Although the Lady would be in charge for the long stretches of her husband’s absence, any small children would tend to spent much of their time with nurses and older male children would often be sent elsewhere for their education and knightly training. Hence the domestic duties of the Lady did not seem to involve the children to any great extent.

There were, of course, exceptions to the general invisibility of the Lady. Our own Countess Ada, wife of Prince Henry, heir to the Scottish throne until his death in the mid 12th century, was a powerful woman who was responsible for the creation of Haddington’s Cistercian Convent and who held in her own right, as part of her marriage settlement, large tracts of land in East Lothian and Fife. It is very probable that she and Price Henry lived in a substantial castle, or palace, which once dominated Haddington from the vicinity of the Pleasance. Management of this would also have been her responsibility. With Prince Henry’s early death, and the death of David 1 shortly afterwards, Ada’s sons became successive Kings of Scots. Therefore, as mother to Malcolm IV and William I (the Lion), Countess Ada would have been a powerful and influential presence at court.

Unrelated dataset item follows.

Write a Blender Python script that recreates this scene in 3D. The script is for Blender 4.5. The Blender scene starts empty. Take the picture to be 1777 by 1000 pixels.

Another East Lothian Lady of note was (Black) Agnes, Countess of Moray, wife of Patrick, Earl of Dunbar and March, who saw off the English army besieging Dunbar Castle in 1338. She had been left in charge of the defence of the castle with only a few men at arms while her husband was away fighting in England. Her success, and her mockery of the English are well known. Two incidents in particular come down to us: her maids dusting the battlements after they were struck by rocks from the English catapults, and her loudly advertised ‘gift’ to the English commander of a freshly baked loaf with some good wine to demonstrate how well supplied the Scots were.

In the transition from the medieval period to early modern in the 16th and 17th centuries, things began to change, with the castle or, increasingly, great house, becoming much more of a home for the whole family. However, the division of labour between Lord and Lady remained much the same, and the household remained very much a male dominated hierarchy right through to the 20th century, when war, universal suffrage, death duties and social change saw the demise (well, mostly!) of this privileged sector of society.